# Short problem:
Starting from the top of the material, restate each line exactly until the line that contains "SIN, COS = math.sin, math.cos", which is also copied. Pictures are excluded.

# Data segment:
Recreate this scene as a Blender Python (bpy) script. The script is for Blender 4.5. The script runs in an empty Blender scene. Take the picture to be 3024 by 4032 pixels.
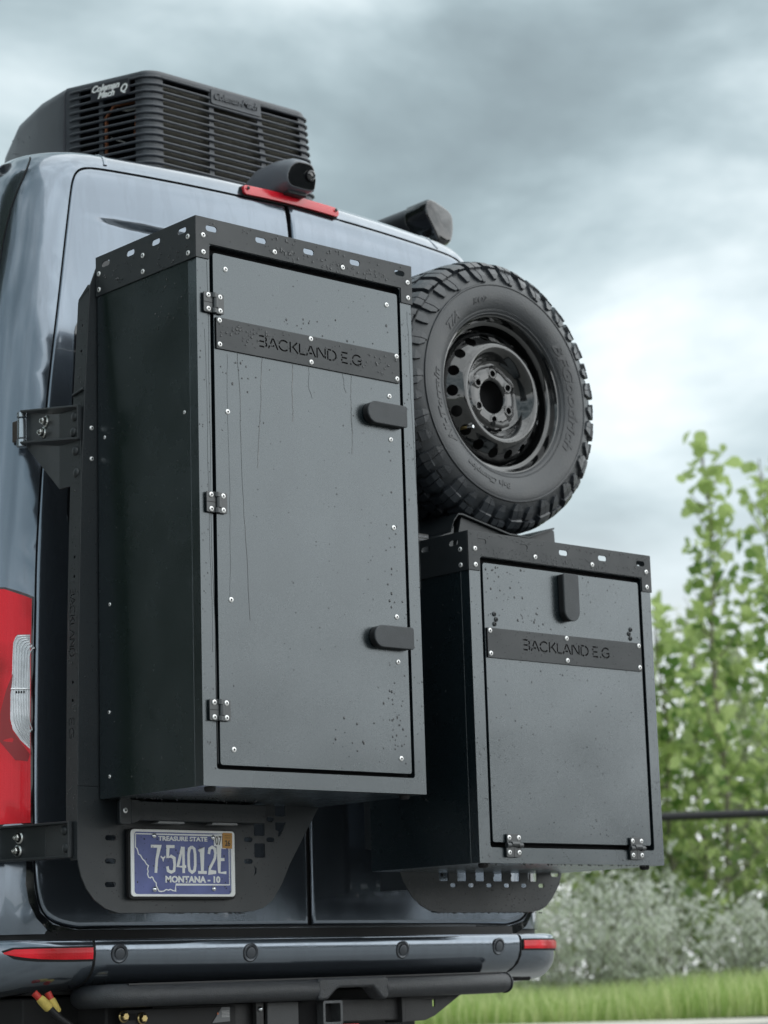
import bpy, bmesh, math, random
from mathutils import Vector, Matrix, geometry
import numpy as np
random.seed(7)
sc = bpy.context.scene
COL = sc.collection
PI = math.pi
SIN, COS = math.sin, math.cos

# ------------------------------------------------------------------ camera
CAMP = Vector((-3.1417, -4.1410, -0.4360))
YAW, PITCH, ROLL = 0.7293, 0.1982, -0.0299
fwd = Vector((SIN(YAW)*COS(PITCH), COS(YAW)*COS(PITCH), SIN(PITCH)))
rgt = Vector((COS(YAW), -SIN(YAW), 0)); upv = rgt.cross(fwd)
r2 = rgt*COS(ROLL) + upv*SIN(ROLL); u2 = -rgt*SIN(ROLL) + upv*COS(ROLL)
cam = bpy.data.cameras.new('camera'); camo = bpy.data.objects.new('camera', cam); COL.objects.link(camo)
mw = Matrix.Identity(4)
for i in range(3):
    mw[i][0] = r2[i]; mw[i][1] = u2[i]; mw[i][2] = -fwd[i]; mw[i][3] = CAMP[i]
camo.matrix_world = mw
cam.sensor_fit = 'VERTICAL'; cam.sensor_height = 36; cam.sensor_width = 27
cam.lens = 9200*36/4032; cam.clip_start = .05; cam.clip_end = 2000
cam.dof.use_dof = True; cam.dof.focus_distance = 5.25; cam.dof.aperture_fstop = 5.3
sc.camera = camo

# ------------------------------------------------------------------ world: overcast sky
SUN_EL, SUN_AZ = math.radians(50), math.radians(140)
w = bpy.data.worlds.new('World'); sc.world = w; w.use_nodes = True
nt = w.node_tree; nt.nodes.clear(); N = nt.nodes.new; Lk = nt.links.new
out = N('ShaderNodeOutputWorld'); bg = N('ShaderNodeBackground'); bg.inputs['Strength'].default_value = .1
sky = N('ShaderNodeTexSky'); sky.sky_type = 'NISHITA'; sky.sun_disc = False
sky.sun_elevation = SUN_EL; sky.sun_rotation = SUN_AZ
tc = N('ShaderNodeTexCoord')
mp = N('ShaderNodeMapping'); mp.inputs['Scale'].default_value = (1, 1, 2.1); mp.inputs['Rotation'].default_value = (.12, .0, .35); mp.inputs['Location'].default_value = (.48, -3.68, 2.12)
Lk(tc.outputs['Generated'], mp.inputs['Vector'])
n1 = N('ShaderNodeTexNoise'); n1.inputs['Scale'].default_value = 4.2; n1.inputs['Detail'].default_value = 7; n1.inputs['Roughness'].default_value = .53; n1.inputs['Distortion'].default_value = .25
Lk(mp.outputs[0], n1.inputs['Vector'])
cr = N('ShaderNodeValToRGB'); Lk(n1.outputs['Fac'], cr.inputs[0])
cr.color_ramp.interpolation = 'B_SPLINE'
e = cr.color_ramp.elements
e[0].position = .27; e[0].color = (.15, .185, .20, 1)
e[1].position = .74; e[1].color = (.80, .83, .84, 1)
for pos, c in ((.42, (.225, .285, .305, 1)), (.52, (.345, .42, .445, 1)), (.62, (.53, .60, .62, 1))):
    x = e.new(pos); x.color = c
# cloud deck is thinner and brighter towards the horizon
sep = N('ShaderNodeSeparateXYZ'); Lk(tc.outputs['Generated'], sep.inputs[0])
mr = N('ShaderNodeMapRange'); Lk(sep.outputs['Z'], mr.inputs['Value'])
mr.inputs['From Min'].default_value = .05; mr.inputs['From Max'].default_value = .235
mr.inputs['To Min'].default_value = .95; mr.inputs['To Max'].default_value = 0; mr.interpolation_type = 'SMOOTHSTEP'
mxh = N('ShaderNodeMix'); mxh.data_type = 'RGBA'; Lk(mr.outputs[0], mxh.inputs[0]); Lk(cr.outputs[0], mxh.inputs[6]); mxh.inputs[7].default_value = (.82, .855, .87, 1)
sc10 = N('ShaderNodeVectorMath'); sc10.operation = 'SCALE'; sc10.inputs['Scale'].default_value = 10; Lk(mxh.outputs[2], sc10.inputs[0])
mx = N('ShaderNodeMix'); mx.data_type = 'RGBA'; mx.inputs[0].default_value = .95
Lk(sky.outputs[0], mx.inputs[6]); Lk(sc10.outputs[0], mx.inputs[7]); Lk(mx.outputs[2], bg.inputs[0]); Lk(bg.outputs[0], out.inputs[0])

sun = bpy.data.lights.new('sun', 'SUN'); sun.energy = 1.5; sun.angle = math.radians(110); sun.color = (1, .99, .97)
so = bpy.data.objects.new('sun', sun); COL.objects.link(so)
sd = Vector((SIN(SUN_AZ)*COS(SUN_EL), COS(SUN_AZ)*COS(SUN_EL), SIN(SUN_EL)))
so.rotation_euler = sd.to_track_quat('Z', 'Y').to_euler(); so.location = (0, -3, 12)
sc.view_settings.view_transform = 'Standard'; sc.view_settings.look = 'None'
sc.view_settings.exposure = .75; sc.view_settings.gamma = 1; sc.view_settings.use_curve_mapping = False
sc.cycles.max_bounces = 8; sc.cycles.diffuse_bounces = 3; sc.cycles.glossy_bounces = 4

# ------------------------------------------------------------------ materials
MATS = {}
def mat(name, col, rough=.5, metal=0, coat=0, bump=0, bscale=400, spec=.5, var=0, vscale=3, emit=None, rvar=0, trans=0, coatr=.03, sheen=0):
    if name in MATS: return MATS[name]
    m = bpy.data.materials.new(name); m.use_nodes = True; t = m.node_tree; b = t.nodes['Principled BSDF']
    if name == 'satin_box_coat': b.inputs['Coat IOR'].default_value = 1.45; b.inputs['Coat Tint'].default_value = (.86, .95, 1, 1)
    b.inputs['Base Color'].default_value = (*col, 1); b.inputs['Roughness'].default_value = rough; b.inputs['Metallic'].default_value = metal
    b.inputs['Specular IOR Level'].default_value = spec; b.inputs['Coat Weight'].default_value = coat; b.inputs['Coat Roughness'].default_value = coatr
    b.inputs['Transmission Weight'].default_value = trans
    co = t.nodes.new('ShaderNodeTexCoord')
    if var or rvar:
        n = t.nodes.new('ShaderNodeTexNoise'); n.inputs['Scale'].default_value = vscale; n.inputs['Detail'].default_value = 6; n.inputs['Roughness'].default_value = .6
        t.links.new(co.outputs['Object'], n.inputs['Vector'])
        if var:
            r = t.nodes.new('ShaderNodeMapRange'); r.inputs['From Min'].default_value = .3; r.inputs['From Max'].default_value = .7
            r.inputs['To Min'].default_value = 1-var; r.inputs['To Max'].default_value = 1+var
            t.links.new(n.outputs['Fac'], r.inputs['Value'])
            s = t.nodes.new('ShaderNodeVectorMath'); s.operation = 'SCALE'; s.inputs[0].default_value = col
            t.links.new(r.outputs[0], s.inputs['Scale']); t.links.new(s.outputs[0], b.inputs['Base Color'])
        if rvar:
            r = t.nodes.new('ShaderNodeMapRange'); r.inputs['From Min'].default_value = .3; r.inputs['From Max'].default_value = .7
            r.inputs['To Min'].default_value = max(.01, rough-rvar); r.inputs['To Max'].default_value = rough+rvar
            t.links.new(n.outputs['Fac'], r.inputs['Value']); t.links.new(r.outputs[0], b.inputs['Roughness'])
    if bump:
        n = t.nodes.new('ShaderNodeTexNoise'); n.inputs['Scale'].default_value = bscale; n.inputs['Detail'].default_value = 3
        t.links.new(co.outputs['Object'], n.inputs['Vector'])
        bm_ = t.nodes.new('ShaderNodeBump'); bm_.inputs['Strength'].default_value = bump; bm_.inputs['Distance'].default_value = .002
        t.links.new(n.outputs['Fac'], bm_.inputs['Height']); t.links.new(bm_.outputs[0], b.inputs['Normal'])
    MATS[name] = m
    if name == 'satin_box_coat':   # sheet metal is never quite flat
        n2 = t.nodes.new('ShaderNodeTexNoise'); n2.inputs['Scale'].default_value = 2.6; n2.inputs['Detail'].default_value = 1.5; t.links.new(co.outputs['Object'], n2.inputs['Vector'])
        b2 = t.nodes.new('ShaderNodeBump'); b2.inputs['Strength'].default_value = .55; b2.inputs['Distance'].default_value = .012
        t.links.new(n2.outputs['Fac'], b2.inputs['Height']); t.links.new(b2.outputs[0], bm_.inputs['Normal']); t.links.new(bm_.outputs[0], b.inputs['Coat Normal'])
        r3 = t.nodes.new('ShaderNodeMapRange'); r3.inputs['To Min'].default_value = .23; r3.inputs['To Max'].default_value = .32; t.links.new(n.outputs['Fac'], r3.inputs[0]); t.links.new(r3.outputs[0], b.inputs['Coat Roughness'])
    return m

def paint_mat():
    m = mat('van_paint', (.19, .225, .27), .2, .85, 1.0, coatr=.015); t = m.node_tree; b = t.nodes['Principled BSDF']
    co = t.nodes.new('ShaderNodeTexCoord')
    # dried rain marks: vertical smears that dull the clear coat a little
    mp = t.nodes.new('ShaderNodeMapping'); mp.inputs['Scale'].default_value = (26, 26, 3.2); t.links.new(co.outputs['Object'], mp.inputs[0])
    n = t.nodes.new('ShaderNodeTexNoise'); n.inputs['Scale'].default_value = 1; n.inputs['Detail'].default_value = 5; n.inputs['Roughness'].default_value = .6; t.links.new(mp.outputs[0], n.inputs[0])
    r = t.nodes.new('ShaderNodeMapRange'); r.inputs['From Min'].default_value = .5; r.inputs['From Max'].default_value = .54; r.inputs['To Min'].default_value = .17; r.inputs['To Max'].default_value = .20
    t.links.new(n.outputs['Fac'], r.inputs[0]); t.links.new(r.outputs[0], b.inputs['Roughness'])
    r = t.nodes.new('ShaderNodeMapRange'); r.inputs['From Min'].default_value = .5; r.inputs['From Max'].default_value = .55; r.inputs['To Min'].default_value = 1; r.inputs['To Max'].default_value = .95
    t.links.new(n.outputs['Fac'], r.inputs[0])
    s = t.nodes.new('ShaderNodeVectorMath'); s.operation = 'SCALE'; s.inputs[0].default_value = (.19, .225, .27); t.links.new(r.outputs[0], s.inputs['Scale']); t.links.new(s.outputs[0], b.inputs['Base Color'])
    n2 = t.nodes.new('ShaderNodeTexNoise'); n2.inputs['Scale'].default_value = 1.6; n2.inputs['Detail'].default_value = 1; t.links.new(co.outputs['Object'], n2.inputs[0])
    bp_ = t.nodes.new('ShaderNodeBump'); bp_.inputs['Strength'].default_value = .03; bp_.inputs['Distance'].default_value = .012
    t.links.new(n2.outputs['Fac'], bp_.inputs['Height']); t.links.new(bp_.outputs[0], b.inputs['Normal']); t.links.new(bp_.outputs[0], b.inputs['Coat Normal'])
    return m
PAINT = paint_mat()
BOXM = mat('satin_box_coat', (.006, .0105, .0125), .27, 0, 1.0, coatr=.27, bump=.07, bscale=900, spec=1.0, rvar=.05, vscale=5)
BANDM = mat('matte_black_plate', (.0105, .0145, .0175), .50, 0, 0, bump=.2, bscale=700, spec=.75, rvar=.06, vscale=9)
RACKM = mat('rack_powder_coat', (.011, .0150, .018), .44, 0, 0, bump=.22, bscale=600, spec=.7, rvar=.06, vscale=8)
BLACK = mat('deep_black', (.006, .006, .007), .7, spec=.2)
GAPM = mat('black_rubber_seal', (.012, .012, .013), .55, spec=.3)
GLOSS = mat('gloss_black', (.008, .009, .011), .07, 0, .8, spec=.6)
STEEL = mat('zinc_steel', (.62, .62, .60), .28, 1, bump=.1, bscale=300)
BRASSY = mat('yellow_zinc', (.62, .48, .22), .3, 1)
CHROME = mat('polished_steel', (.72, .74, .76), .12, 1)
RUBBER = mat('tyre_rubber', (.017, .0205, .025), .38, bump=.35, bscale=260, spec=.8, var=.25, vscale=14, rvar=.08)
WHEELM = mat('black_wheel_enamel', (.006, .0065, .007), .10, 0, 1.0, coatr=.03, spec=.6)
PLAST = mat('grained_black_plastic', (.034, .036, .041), .42, bump=.5, bscale=800, spec=.6, var=.18, vscale=18)
ACM = mat('ac_shroud_plastic', (.058, .064, .075), .36, bump=.45, bscale=500, spec=.6, var=.22, vscale=10, rvar=.08)
TUBEM = mat('textured_step_coating', (.020, .023, .028), .42, bump=1.0, bscale=330, spec=.8, var=.3, vscale=60)
WATER = mat('water_bead', (.025, .027, .030), .04, spec=.5, coat=.5)
WHITEP = mat('plate_white', (.90, .91, .90), .35, coat=.3)
RED = mat('red_lens', (.62, .006, .010), .10, 0, 1, bump=.0, coatr=.02)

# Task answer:
Recreate this scene as a Blender Python (bpy) script. The script is for Blender 4.5. The script runs in an empty Blender scene. Take the picture to be 3024 by 4032 pixels.
import bpy, bmesh, math, random
from mathutils import Vector, Matrix, geometry
import numpy as np
random.seed(7)
sc = bpy.context.scene
COL = sc.collection
PI = math.pi
SIN, COS = math.sin, math.cos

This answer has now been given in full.